## Records with scene code
'''
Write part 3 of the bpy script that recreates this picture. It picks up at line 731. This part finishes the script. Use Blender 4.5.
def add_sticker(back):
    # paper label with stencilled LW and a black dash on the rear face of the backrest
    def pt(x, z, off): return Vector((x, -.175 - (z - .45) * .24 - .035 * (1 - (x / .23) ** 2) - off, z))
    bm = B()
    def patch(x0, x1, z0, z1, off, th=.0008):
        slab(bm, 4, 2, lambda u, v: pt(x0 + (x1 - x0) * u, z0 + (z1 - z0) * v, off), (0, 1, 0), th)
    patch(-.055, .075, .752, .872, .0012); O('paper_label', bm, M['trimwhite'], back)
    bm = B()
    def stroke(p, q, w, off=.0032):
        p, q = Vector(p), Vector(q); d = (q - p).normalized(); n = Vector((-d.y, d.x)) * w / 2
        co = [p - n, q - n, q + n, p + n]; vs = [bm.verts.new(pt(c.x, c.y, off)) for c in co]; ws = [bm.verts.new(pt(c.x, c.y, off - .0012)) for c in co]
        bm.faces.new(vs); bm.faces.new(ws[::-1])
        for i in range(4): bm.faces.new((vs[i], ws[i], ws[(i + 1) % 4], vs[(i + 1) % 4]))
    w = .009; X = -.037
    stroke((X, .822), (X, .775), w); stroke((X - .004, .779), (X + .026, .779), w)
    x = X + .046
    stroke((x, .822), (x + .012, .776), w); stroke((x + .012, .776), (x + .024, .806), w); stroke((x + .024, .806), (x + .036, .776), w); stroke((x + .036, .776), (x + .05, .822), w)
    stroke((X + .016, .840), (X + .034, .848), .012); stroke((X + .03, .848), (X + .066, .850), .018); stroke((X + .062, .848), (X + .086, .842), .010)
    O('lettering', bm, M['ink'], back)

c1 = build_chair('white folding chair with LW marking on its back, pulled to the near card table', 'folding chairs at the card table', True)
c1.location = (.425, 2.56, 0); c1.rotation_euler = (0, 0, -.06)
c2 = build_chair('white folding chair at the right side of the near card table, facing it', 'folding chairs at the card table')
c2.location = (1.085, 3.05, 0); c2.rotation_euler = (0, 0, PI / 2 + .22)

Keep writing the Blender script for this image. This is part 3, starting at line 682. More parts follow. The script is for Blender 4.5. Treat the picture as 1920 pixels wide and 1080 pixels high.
'''
## PROBLEM TO SOLVE
Your task is to repeat every line exactly.

## ANSWER TO THIS PROBLEM
Write part 3 of the bpy script that recreates this picture. It picks up at line 731. This part finishes the script. Use Blender 4.5.
def add_sticker(back):
    # paper label with stencilled LW and a black dash on the rear face of the backrest
    def pt(x, z, off): return Vector((x, -.175 - (z - .45) * .24 - .035 * (1 - (x / .23) ** 2) - off, z))
    bm = B()
    def patch(x0, x1, z0, z1, off, th=.0008):
        slab(bm, 4, 2, lambda u, v: pt(x0 + (x1 - x0) * u, z0 + (z1 - z0) * v, off), (0, 1, 0), th)
    patch(-.055, .075, .752, .872, .0012); O('paper_label', bm, M['trimwhite'], back)
    bm = B()
    def stroke(p, q, w, off=.0032):
        p, q = Vector(p), Vector(q); d = (q - p).normalized(); n = Vector((-d.y, d.x)) * w / 2
        co = [p - n, q - n, q + n, p + n]; vs = [bm.verts.new(pt(c.x, c.y, off)) for c in co]; ws = [bm.verts.new(pt(c.x, c.y, off - .0012)) for c in co]
        bm.faces.new(vs); bm.faces.new(ws[::-1])
        for i in range(4): bm.faces.new((vs[i], ws[i], ws[(i + 1) % 4], vs[(i + 1) % 4]))
    w = .009; X = -.037
    stroke((X, .822), (X, .775), w); stroke((X - .004, .779), (X + .026, .779), w)
    x = X + .046
    stroke((x, .822), (x + .012, .776), w); stroke((x + .012, .776), (x + .024, .806), w); stroke((x + .024, .806), (x + .036, .776), w); stroke((x + .036, .776), (x + .05, .822), w)
    stroke((X + .016, .840), (X + .034, .848), .012); stroke((X + .03, .848), (X + .066, .850), .018); stroke((X + .062, .848), (X + .086, .842), .010)
    O('lettering', bm, M['ink'], back)

c1 = build_chair('white folding chair with LW marking on its back, pulled to the near card table', 'folding chairs at the card table', True)
c1.location = (.425, 2.56, 0); c1.rotation_euler = (0, 0, -.06)
c2 = build_chair('white folding chair at the right side of the near card table, facing it', 'folding chairs at the card table')
c2.location = (1.085, 3.05, 0); c2.rotation_euler = (0, 0, PI / 2 + .22)

Keep writing the Blender script for this image. This is part 3, starting at line 682. More parts follow. The script is for Blender 4.5. Treat the picture as 1920 pixels wide and 1080 pixels high.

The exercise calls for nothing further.